23     security, some by paramilitaries.  I can give you examples of how they

24     did this.  And, of course, the priority was to establish who had the

25     authority to do this and who was in charge of these check-points.

Page 6749

 1             We were on the margins.  We couldn't believe this was going on.

 2     So more than once I would say at meetings, Okay, people.  Let's draw up

 3     an instruction about check-points, who can man check-points, what powers

 4     they can have.  For example, when checking goods, because there was a lot

 5     of theft.  So there were attempts to set up a system, and to have order

 6     introduced.  But the MUP was pushed to the sidelines because we were

 7     encountering great difficulties in trying to establish our organisation.

 8        Q.   Very well.  And can you tell us now something about the problem

 9     of communications, the physical accessibility of some parts of

10     Republika Srpska, the problem of lack of information due to poor

11     communications?  Did you run into these problems as well?

12        A.   Yes, of course I did.  I'll give you an example which I'm not

13     sure you'll fully understand.  There was a police station called

14     Nedzarici.  It was actually a reserve police station attached to the

15     Ilidza SJB.  So imagine coming to that station which I visited only once,

16     by night because I had to pass through that road, and then you would go

17     through walls which had been broken through in a building.  You had to

18     pass through several holes in the wall in order to reach that station

19     which was in the very heart of the combat area.  In western Sarajevo when

20     going towards Vogosca, Ilijas, Ilidza, there were screens set up in many

21     places to protect from sniper activity, mortar fire, and you would be

22     risking your life every time you set out to go there.  And if electronic

23     communications, telephones, and so on were not working, you can imagine

24     the kind of problems we faced in 1992 in the beginning.

25        Q.   And I think we're coming to the end of today's session, so I'll

Page 6750

 1     just put a general question and later we'll see specific documents.  Did

 2     you observe whether Mr.
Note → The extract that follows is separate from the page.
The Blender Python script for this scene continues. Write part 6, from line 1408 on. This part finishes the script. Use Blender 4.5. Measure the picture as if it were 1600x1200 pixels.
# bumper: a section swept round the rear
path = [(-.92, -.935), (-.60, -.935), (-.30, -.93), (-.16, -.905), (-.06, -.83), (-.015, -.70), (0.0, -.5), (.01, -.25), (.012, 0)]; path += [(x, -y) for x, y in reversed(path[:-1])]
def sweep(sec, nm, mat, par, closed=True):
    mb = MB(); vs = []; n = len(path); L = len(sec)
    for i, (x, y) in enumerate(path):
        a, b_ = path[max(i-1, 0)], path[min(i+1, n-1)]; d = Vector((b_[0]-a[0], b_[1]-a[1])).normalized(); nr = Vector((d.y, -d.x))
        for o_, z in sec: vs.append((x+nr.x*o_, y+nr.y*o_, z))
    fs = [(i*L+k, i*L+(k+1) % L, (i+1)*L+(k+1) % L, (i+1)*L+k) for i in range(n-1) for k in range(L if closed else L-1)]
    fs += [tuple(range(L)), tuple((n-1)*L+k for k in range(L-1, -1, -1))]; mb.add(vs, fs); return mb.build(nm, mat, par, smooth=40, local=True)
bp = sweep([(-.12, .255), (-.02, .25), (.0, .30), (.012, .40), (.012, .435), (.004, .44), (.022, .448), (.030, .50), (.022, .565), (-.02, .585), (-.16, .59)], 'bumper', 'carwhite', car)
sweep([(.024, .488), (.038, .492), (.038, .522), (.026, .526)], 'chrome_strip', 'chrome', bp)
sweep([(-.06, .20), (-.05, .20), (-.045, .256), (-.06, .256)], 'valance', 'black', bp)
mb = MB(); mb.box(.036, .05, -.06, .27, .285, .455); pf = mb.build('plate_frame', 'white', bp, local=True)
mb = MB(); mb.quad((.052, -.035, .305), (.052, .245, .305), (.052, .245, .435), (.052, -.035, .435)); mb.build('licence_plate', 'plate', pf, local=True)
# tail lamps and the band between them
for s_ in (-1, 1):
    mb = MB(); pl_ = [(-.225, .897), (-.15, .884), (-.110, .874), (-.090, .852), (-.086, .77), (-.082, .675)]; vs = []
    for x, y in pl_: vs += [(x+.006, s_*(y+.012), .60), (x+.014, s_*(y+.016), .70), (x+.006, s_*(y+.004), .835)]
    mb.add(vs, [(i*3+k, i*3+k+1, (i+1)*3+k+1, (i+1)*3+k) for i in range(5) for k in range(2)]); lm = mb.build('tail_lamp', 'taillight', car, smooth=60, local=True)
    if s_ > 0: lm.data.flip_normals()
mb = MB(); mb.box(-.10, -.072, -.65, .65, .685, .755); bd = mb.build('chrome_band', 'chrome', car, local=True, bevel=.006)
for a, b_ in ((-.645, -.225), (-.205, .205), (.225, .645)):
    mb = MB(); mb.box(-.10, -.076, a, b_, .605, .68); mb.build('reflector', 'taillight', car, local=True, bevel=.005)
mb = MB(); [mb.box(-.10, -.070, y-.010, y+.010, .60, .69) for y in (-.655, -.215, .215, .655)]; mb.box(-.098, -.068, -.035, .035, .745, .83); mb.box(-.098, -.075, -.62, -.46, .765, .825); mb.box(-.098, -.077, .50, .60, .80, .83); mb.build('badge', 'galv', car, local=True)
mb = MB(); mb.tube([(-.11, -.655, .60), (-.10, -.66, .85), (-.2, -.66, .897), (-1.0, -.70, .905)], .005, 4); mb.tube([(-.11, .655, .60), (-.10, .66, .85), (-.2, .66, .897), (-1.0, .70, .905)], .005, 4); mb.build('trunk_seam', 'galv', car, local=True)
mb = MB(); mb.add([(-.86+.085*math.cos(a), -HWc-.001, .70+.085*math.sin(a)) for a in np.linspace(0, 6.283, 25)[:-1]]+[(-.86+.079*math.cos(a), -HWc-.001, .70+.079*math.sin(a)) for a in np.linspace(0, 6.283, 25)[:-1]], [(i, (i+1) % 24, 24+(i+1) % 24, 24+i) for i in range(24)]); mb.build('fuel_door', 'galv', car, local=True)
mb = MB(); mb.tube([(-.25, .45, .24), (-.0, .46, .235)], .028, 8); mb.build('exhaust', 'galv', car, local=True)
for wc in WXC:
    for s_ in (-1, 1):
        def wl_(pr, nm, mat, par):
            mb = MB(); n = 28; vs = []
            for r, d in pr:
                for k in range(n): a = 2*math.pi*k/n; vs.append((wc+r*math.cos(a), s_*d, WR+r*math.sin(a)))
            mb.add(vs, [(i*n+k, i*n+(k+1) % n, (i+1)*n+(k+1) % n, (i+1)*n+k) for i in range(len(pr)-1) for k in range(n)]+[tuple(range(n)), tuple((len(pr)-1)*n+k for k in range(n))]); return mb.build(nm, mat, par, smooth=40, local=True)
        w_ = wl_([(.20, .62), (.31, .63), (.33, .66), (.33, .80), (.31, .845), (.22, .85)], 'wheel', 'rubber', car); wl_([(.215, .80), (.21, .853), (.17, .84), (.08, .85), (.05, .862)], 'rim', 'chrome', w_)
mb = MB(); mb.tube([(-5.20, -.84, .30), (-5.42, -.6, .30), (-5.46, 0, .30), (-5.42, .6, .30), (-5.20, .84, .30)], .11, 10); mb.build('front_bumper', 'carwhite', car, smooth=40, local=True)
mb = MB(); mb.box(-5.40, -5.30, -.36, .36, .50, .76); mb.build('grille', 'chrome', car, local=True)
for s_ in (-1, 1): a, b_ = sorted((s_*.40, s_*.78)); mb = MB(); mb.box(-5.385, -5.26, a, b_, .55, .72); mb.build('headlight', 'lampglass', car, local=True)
Stanisic had the absolute support of other organs

 3     in the government, politicians, and so on?

 4        A.   Well, I can only give you my opinion.  Imagine people trying to

 5     get rich quick, all those who were engaged in criminal activities.  Of

 6     course establishing a professional MUP was hindering their activities.

 7     So of course they were not all enthusiastic about setting this up,

 8     especially those who wanted to appropriate property that didn't belong to

 9     them.  So this was a huge problem.

10        Q.   Tell me, which post did you occupy in 1994?

11        A.   In 1994, I fell ill in the combat area, and then I underwent

12     treatment for six or seven months until sometime in 1995.  And when I got

13     better, I returned to the SUP inspection -- to the SUP inspectorate as an

14     inspector.  I believe that's where I spent a few years.

15        Q.   Do you remember that in 1994 Mr. Stanisic became minister of the

16     interior again for a short while before he resigned?  Just tell me if you

17     remember.

18        A.   Yes, I do.

19             MR. CVIJETIC: [Interpretation] Your Honours, I have finished with

20     this introductory part.  My next segment will be a long display of

21     documents.  Shall I start now, or shall we leave it for tomorrow?  For me

22     it's a completely new area, so maybe it would be better to start

23     tomorrow.

24             JUDGE HALL:  I agree, Mr. Cvijetic.  It's just about two minutes

25     before the time for the adjournment.  So we would take the adjournment

Page 6751

 1     now and.  Mr. Borovcanin, I would remind you of what I said yesterday at

 2     the adjournment, not to discuss the case with anybody outside the court

 3     and to have no communication with counsel from other side.

 4             So we resume in this courtroom tomorrow morning at 9.00.

 5                           --- Whereupon the hearing adjourned at 1.43 p.m.,

 6                           to be reconvened on Wednesday, the 24th day

 7                           of February, 2010, at 9.00 a.m.